> Exercise directions
Transcribe every line exactly and omit anything that is a picture.

> Provided material
* * * * *

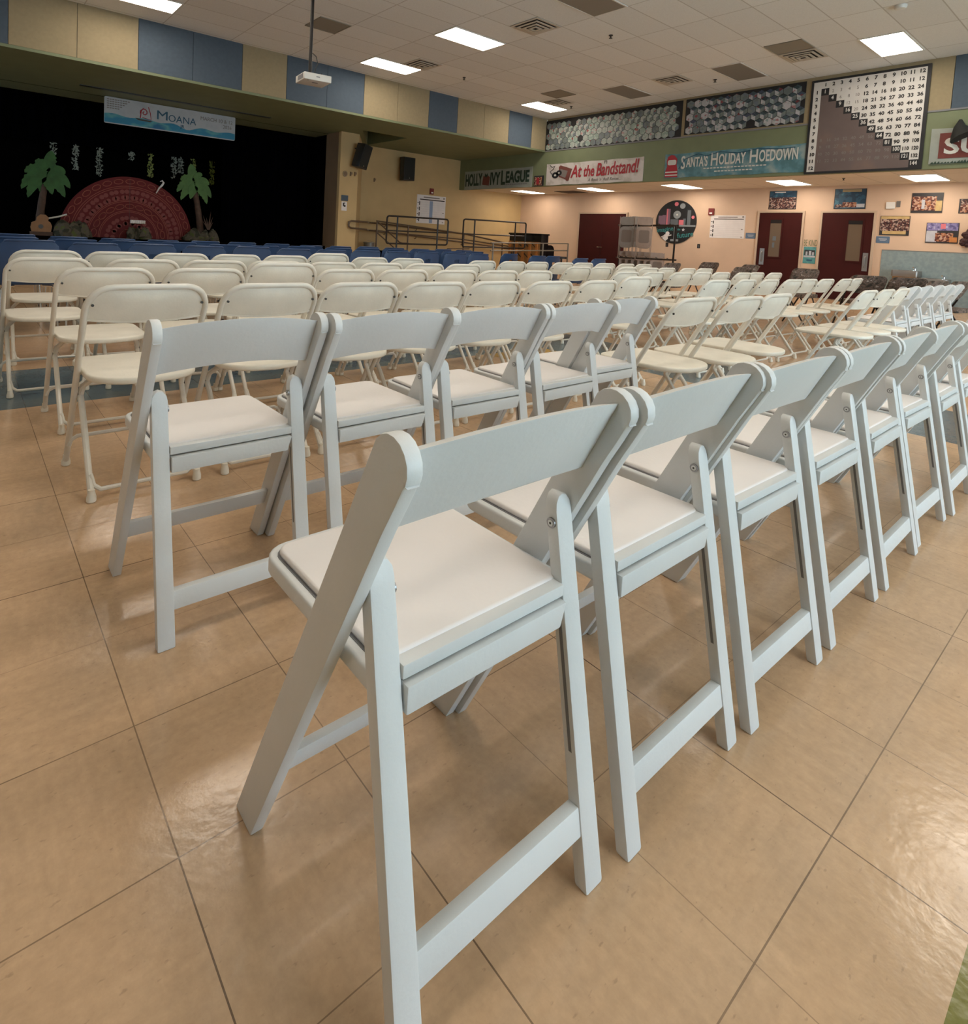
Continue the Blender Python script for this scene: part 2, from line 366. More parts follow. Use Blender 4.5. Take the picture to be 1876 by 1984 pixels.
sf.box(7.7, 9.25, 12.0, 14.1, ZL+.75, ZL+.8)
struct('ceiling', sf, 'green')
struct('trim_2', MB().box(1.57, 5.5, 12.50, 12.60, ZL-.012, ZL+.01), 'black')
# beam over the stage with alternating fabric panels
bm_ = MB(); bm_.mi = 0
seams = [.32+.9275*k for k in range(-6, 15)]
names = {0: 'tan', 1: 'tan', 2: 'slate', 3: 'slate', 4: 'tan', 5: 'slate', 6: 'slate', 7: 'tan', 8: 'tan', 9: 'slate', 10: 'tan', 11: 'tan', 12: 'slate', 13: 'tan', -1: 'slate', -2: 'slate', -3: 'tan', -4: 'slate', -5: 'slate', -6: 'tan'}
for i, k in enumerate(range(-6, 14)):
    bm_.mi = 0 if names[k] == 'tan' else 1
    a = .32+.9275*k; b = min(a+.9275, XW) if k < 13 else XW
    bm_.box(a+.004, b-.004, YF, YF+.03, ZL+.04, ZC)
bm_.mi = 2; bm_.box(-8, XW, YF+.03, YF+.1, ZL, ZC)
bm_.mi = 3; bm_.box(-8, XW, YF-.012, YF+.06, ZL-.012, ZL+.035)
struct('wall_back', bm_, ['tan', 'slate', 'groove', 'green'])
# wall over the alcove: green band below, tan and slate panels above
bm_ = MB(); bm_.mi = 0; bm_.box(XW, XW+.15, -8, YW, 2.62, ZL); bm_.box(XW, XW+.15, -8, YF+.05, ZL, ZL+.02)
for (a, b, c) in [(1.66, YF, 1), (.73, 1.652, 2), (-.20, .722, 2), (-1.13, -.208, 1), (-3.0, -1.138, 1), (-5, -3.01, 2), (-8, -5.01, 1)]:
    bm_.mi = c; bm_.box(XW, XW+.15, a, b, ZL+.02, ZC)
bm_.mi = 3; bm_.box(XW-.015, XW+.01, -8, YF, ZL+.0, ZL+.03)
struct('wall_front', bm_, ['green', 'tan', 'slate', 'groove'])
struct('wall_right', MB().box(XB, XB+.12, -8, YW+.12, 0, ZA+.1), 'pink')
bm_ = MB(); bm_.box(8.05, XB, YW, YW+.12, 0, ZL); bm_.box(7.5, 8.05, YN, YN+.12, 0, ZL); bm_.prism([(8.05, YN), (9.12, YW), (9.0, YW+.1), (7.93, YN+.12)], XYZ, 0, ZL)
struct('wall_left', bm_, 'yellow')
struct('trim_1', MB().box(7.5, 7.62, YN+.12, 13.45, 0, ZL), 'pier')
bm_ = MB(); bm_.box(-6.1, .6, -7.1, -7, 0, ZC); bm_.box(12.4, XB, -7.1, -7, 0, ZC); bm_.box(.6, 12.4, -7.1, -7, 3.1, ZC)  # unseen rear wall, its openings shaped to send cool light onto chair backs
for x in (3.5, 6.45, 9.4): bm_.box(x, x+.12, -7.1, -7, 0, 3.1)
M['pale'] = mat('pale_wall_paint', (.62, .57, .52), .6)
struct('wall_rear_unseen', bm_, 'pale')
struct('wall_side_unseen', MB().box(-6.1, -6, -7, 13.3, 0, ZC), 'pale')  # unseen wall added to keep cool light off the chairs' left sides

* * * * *

> Solution
Continue the Blender Python script for this scene: part 2, from line 366. More parts follow. Use Blender 4.5. Take the picture to be 1876 by 1984 pixels.
sf.box(7.7, 9.25, 12.0, 14.1, ZL+.75, ZL+.8)
struct('ceiling', sf, 'green')
struct('trim_2', MB().box(1.57, 5.5, 12.50, 12.60, ZL-.012, ZL+.01), 'black')
# beam over the stage with alternating fabric panels
bm_ = MB(); bm_.mi = 0
seams = [.32+.9275*k for k in range(-6, 15)]
names = {0: 'tan', 1: 'tan', 2: 'slate', 3: 'slate', 4: 'tan', 5: 'slate', 6: 'slate', 7: 'tan', 8: 'tan', 9: 'slate', 10: 'tan', 11: 'tan', 12: 'slate', 13: 'tan', -1: 'slate', -2: 'slate', -3: 'tan', -4: 'slate', -5: 'slate', -6: 'tan'}
for i, k in enumerate(range(-6, 14)):
    bm_.mi = 0 if names[k] == 'tan' else 1
    a = .32+.9275*k; b = min(a+.9275, XW) if k < 13 else XW
    bm_.box(a+.004, b-.004, YF, YF+.03, ZL+.04, ZC)
bm_.mi = 2; bm_.box(-8, XW, YF+.03, YF+.1, ZL, ZC)
bm_.mi = 3; bm_.box(-8, XW, YF-.012, YF+.06, ZL-.012, ZL+.035)
struct('wall_back', bm_, ['tan', 'slate', 'groove', 'green'])
# wall over the alcove: green band below, tan and slate panels above
bm_ = MB(); bm_.mi = 0; bm_.box(XW, XW+.15, -8, YW, 2.62, ZL); bm_.box(XW, XW+.15, -8, YF+.05, ZL, ZL+.02)
for (a, b, c) in [(1.66, YF, 1), (.73, 1.652, 2), (-.20, .722, 2), (-1.13, -.208, 1), (-3.0, -1.138, 1), (-5, -3.01, 2), (-8, -5.01, 1)]:
    bm_.mi = c; bm_.box(XW, XW+.15, a, b, ZL+.02, ZC)
bm_.mi = 3; bm_.box(XW-.015, XW+.01, -8, YF, ZL+.0, ZL+.03)
struct('wall_front', bm_, ['green', 'tan', 'slate', 'groove'])
struct('wall_right', MB().box(XB, XB+.12, -8, YW+.12, 0, ZA+.1), 'pink')
bm_ = MB(); bm_.box(8.05, XB, YW, YW+.12, 0, ZL); bm_.box(7.5, 8.05, YN, YN+.12, 0, ZL); bm_.prism([(8.05, YN), (9.12, YW), (9.0, YW+.1), (7.93, YN+.12)], XYZ, 0, ZL)
struct('wall_left', bm_, 'yellow')
struct('trim_1', MB().box(7.5, 7.62, YN+.12, 13.45, 0, ZL), 'pier')
bm_ = MB(); bm_.box(-6.1, .6, -7.1, -7, 0, ZC); bm_.box(12.4, XB, -7.1, -7, 0, ZC); bm_.box(.6, 12.4, -7.1, -7, 3.1, ZC)  # unseen rear wall, its openings shaped to send cool light onto chair backs
for x in (3.5, 6.45, 9.4): bm_.box(x, x+.12, -7.1, -7, 0, 3.1)
M['pale'] = mat('pale_wall_paint', (.62, .57, .52), .6)
struct('wall_rear_unseen', bm_, 'pale')
struct('wall_side_unseen', MB().box(-6.1, -6, -7, 13.3, 0, ZC), 'pale')  # unseen wall added to keep cool light off the chairs' left sides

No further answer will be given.